More interesting appreciations of Leszek Kolakowski, who argued Stalinism was not an aberration of Marxism, but its natural consequence, in the LA Times … London Times … Slate … Telegraph … NY Times … Dædalus (PDF) … Open Democracy … The Guardian … New Criterion … Weekly Standard (hat tip: www.aldaily.com )
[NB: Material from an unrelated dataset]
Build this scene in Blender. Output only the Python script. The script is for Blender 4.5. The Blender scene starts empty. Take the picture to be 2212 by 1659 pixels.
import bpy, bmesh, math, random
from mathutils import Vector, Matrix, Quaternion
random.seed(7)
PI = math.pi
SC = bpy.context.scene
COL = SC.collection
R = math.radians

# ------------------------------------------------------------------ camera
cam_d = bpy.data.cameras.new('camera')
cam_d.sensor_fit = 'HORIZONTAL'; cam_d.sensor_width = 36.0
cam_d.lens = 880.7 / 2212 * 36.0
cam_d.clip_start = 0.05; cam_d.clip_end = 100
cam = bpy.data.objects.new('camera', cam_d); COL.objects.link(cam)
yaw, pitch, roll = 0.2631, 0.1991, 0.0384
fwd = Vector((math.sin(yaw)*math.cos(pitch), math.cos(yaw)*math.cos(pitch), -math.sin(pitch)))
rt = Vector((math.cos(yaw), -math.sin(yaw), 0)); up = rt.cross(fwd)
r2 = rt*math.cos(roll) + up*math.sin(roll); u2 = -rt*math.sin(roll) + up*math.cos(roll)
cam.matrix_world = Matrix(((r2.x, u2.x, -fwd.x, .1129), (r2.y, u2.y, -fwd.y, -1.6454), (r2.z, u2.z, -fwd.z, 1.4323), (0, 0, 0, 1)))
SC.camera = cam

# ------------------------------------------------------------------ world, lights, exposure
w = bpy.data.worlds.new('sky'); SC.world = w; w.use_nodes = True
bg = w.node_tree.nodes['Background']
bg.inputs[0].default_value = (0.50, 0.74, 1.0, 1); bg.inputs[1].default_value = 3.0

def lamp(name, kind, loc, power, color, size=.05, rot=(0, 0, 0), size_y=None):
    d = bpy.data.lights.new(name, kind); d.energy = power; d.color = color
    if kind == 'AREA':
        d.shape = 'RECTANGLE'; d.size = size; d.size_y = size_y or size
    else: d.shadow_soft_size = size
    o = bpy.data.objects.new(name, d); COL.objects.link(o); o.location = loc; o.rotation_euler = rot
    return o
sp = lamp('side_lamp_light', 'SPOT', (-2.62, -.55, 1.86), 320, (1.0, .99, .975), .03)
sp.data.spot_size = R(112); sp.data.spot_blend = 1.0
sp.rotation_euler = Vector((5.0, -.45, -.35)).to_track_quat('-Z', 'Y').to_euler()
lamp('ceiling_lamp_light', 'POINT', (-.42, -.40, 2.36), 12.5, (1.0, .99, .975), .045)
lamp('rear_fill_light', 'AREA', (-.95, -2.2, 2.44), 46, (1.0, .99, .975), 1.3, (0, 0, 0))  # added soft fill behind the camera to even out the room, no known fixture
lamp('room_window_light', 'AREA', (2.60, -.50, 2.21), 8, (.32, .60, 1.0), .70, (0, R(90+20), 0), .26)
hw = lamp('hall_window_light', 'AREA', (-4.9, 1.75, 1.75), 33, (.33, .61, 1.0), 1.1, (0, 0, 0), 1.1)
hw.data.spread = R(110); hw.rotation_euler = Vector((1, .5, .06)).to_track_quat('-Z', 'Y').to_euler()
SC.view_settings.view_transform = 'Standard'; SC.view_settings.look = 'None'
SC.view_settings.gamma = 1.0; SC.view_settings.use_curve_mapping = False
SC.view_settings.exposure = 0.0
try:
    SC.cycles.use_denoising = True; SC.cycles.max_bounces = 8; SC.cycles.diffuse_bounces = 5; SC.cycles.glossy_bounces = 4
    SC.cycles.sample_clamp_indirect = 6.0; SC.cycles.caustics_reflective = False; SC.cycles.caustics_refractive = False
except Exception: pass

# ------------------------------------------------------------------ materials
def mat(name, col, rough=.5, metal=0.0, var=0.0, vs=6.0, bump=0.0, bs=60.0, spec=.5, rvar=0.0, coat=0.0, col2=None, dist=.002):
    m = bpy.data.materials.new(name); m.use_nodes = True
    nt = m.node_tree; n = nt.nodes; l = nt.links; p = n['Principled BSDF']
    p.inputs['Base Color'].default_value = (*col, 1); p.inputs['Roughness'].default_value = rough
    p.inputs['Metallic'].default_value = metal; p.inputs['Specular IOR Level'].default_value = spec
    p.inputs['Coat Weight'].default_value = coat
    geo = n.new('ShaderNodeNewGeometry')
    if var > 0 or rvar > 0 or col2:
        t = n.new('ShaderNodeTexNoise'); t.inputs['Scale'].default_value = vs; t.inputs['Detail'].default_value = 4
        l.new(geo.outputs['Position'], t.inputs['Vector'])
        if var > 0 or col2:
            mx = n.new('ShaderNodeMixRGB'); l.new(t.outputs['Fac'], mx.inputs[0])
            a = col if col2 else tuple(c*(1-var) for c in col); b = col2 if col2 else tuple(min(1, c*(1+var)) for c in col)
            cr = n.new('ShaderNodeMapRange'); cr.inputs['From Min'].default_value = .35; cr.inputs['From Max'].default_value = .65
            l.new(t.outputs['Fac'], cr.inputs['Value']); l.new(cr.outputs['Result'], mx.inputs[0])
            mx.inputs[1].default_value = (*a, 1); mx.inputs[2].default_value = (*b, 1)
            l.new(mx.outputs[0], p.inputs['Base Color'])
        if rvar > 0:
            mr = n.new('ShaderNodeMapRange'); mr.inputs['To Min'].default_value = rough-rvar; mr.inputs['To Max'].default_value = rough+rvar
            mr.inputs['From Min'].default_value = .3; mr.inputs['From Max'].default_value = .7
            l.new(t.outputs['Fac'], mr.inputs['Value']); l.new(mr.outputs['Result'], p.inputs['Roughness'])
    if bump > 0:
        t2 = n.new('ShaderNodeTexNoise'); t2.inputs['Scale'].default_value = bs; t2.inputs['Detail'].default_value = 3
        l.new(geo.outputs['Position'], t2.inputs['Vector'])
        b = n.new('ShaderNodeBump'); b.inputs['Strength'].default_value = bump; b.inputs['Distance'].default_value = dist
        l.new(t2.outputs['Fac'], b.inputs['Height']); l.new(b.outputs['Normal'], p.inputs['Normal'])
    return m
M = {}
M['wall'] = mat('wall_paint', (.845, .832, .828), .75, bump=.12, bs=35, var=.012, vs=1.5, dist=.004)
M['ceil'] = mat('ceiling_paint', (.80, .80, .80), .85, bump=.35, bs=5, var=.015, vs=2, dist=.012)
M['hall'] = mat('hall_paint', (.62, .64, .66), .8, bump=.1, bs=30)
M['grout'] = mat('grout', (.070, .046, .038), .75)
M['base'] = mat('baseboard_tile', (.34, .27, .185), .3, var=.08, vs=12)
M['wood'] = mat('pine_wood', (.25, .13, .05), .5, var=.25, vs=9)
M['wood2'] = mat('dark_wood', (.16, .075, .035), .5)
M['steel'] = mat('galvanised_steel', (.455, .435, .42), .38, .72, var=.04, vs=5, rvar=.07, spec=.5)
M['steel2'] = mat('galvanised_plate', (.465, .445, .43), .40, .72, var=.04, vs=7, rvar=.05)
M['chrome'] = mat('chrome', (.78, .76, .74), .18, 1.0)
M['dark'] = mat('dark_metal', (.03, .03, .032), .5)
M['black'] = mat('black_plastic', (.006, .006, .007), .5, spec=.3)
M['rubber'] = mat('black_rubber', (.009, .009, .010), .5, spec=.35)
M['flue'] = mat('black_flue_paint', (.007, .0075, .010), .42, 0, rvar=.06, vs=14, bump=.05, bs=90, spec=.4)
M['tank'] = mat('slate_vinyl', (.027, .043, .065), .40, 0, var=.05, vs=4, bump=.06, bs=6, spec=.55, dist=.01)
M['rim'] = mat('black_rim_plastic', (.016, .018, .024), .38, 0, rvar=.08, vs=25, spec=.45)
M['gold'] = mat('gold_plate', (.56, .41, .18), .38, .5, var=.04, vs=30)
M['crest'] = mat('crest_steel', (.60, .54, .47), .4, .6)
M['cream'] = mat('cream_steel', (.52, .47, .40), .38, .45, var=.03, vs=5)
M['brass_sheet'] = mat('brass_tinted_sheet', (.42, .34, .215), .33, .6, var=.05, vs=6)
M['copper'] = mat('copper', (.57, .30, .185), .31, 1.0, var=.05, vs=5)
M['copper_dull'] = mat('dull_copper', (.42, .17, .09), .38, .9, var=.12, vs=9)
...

Timothy Garton Ash writes:
Leszek Kolakowski – the philosopher, historian of ideas, analyst, critic and co-dismantler of communism, who died in Oxford last week – recalled his experience of the war in occupied Poland. How he was sent to work making wooden toys at the age of 15. How, since the German occupiers had closed down the schools, he educated himself by reading in a half-plundered library. (From the encylopedia he knew everything about A, D and E, he joked, but nothing beginning with B and C, because the local farmers had taken those volumes to use as firewood.) How with his own eyes he saw the merry-go-round that continued to play on Krasinski square in Warsaw while the ghetto burned nearby and “in the air there fluttered charred scraps of clothing”. (A scene immortalised by Czeslaw Milosz in his poem Campo di Fiori.) How whenever he saw a low-flying plane he had the instinctive feeling, even in old age, living in England, that any minute it would start dropping bombs. And how his father was arrested and killed by the German occupiers of Warsaw in 1943.